In the 2020 election cycle, unions spent about $188 million on federal elections, according to data through October 23 published by the Center for Responsive Politics. That includes about $67.5 million that went directly to candidates and political parties, with the rest spent on independent expenditures to aid their favored candidates. Of the direct contributions to candidates and parties, 87% went to Democrats.

Among public sector unions that represent federal, state, and local government workers, a total of about $66 million was contributed to federal electioneering. Of the $18.1 million in direct contributions to candidates and political parties, 89% went to Democrats.

There is no way to know how much time and money public employee unions spent at the state and local level to get their favored candidates elected. Of the roughly 7 million government workers in the U.S. who are union members, more than 6 million of them work for state and local governments, according to the most recent data from the U.S. Bureau of Labor Statistics.

About half of all union members work for the government. The overall unionization rate for government employees is about 33.6%, compared to about 6.2% in the private sector.

With numbers like those, reforming release time at the state and local level through legislation will always be tough, said Mourad. The fact that so many governments allow it speaks to the political power of public employee unions. Add to that the fact that many jurisdictions actually pay union lobbyists through release time, and the job of curbing it legislatively is that much tougher.

“I attribute it primarily to the inordinate political power that government unions have,” he said. “Politicians, generally speaking, they’ve got enough controversy on their hands and they’re not looking to pick another fight.

“Every other private organization in the country has to pay their own staff to do their own work. The unions are not the government as much as they would like us all to believe they are. And they absolutely should be paying their own staff to do their own work, just like the rest of us have to.”

Speaking Freely

Taxpayers are not the only ones paying for release time. Teachers, firefighters, police officers, and other public employees who chose not to join their unions are also helping to foot the bill through lower wages and benefits, at least according to the justifications the unions have historically used.

They claim that the cost of release time is just part of the overall compensation and benefits package that gets thrown into contract negotiations. So even if release time is eliminated, taxpayers would not save any money because it would be spent on other things like salary increases for all employees, regardless of whether they are union members.

That’s a problem, said Jonathan Riches, national litigation director of the Goldwater Institute, which has brought several lawsuits challenging government-paid union release time at the local level, including one filed against the city of Phoenix last year.

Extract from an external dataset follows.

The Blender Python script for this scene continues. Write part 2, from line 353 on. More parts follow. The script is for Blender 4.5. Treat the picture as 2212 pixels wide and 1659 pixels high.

A 2018 U.S. Supreme Court decision, Janus v. the American Federation of State, County and Municipal Employees, held that forcing nonunion public employees to pay union dues violated their First Amendment free speech rights by compelling them to fund an organization they do not support.

The same holds true for release time, Riches said. If nonunion government employees are forced to accept lower wages or benefits to pay for release time, that is a violation of their free speech rights and, like compelled union dues, is unconstitutional.

“If a government agency negotiates release time as part of ‘overall compensation’ to all employees, whether they belong to the union or not, then there is a First Amendment problem,” Riches said. “The Supreme Court has been clear that no public employee should be forced to pay for union activities, particularly those with which they may sincerely disagree. Directing part of nonunion member compensation to union activities without consent is compelled speech, and is unlawful.”

Note: The Goldwater Institute filed a lawsuit in 2019 challenging the practice of release time in the city of Phoenix. That case is pending.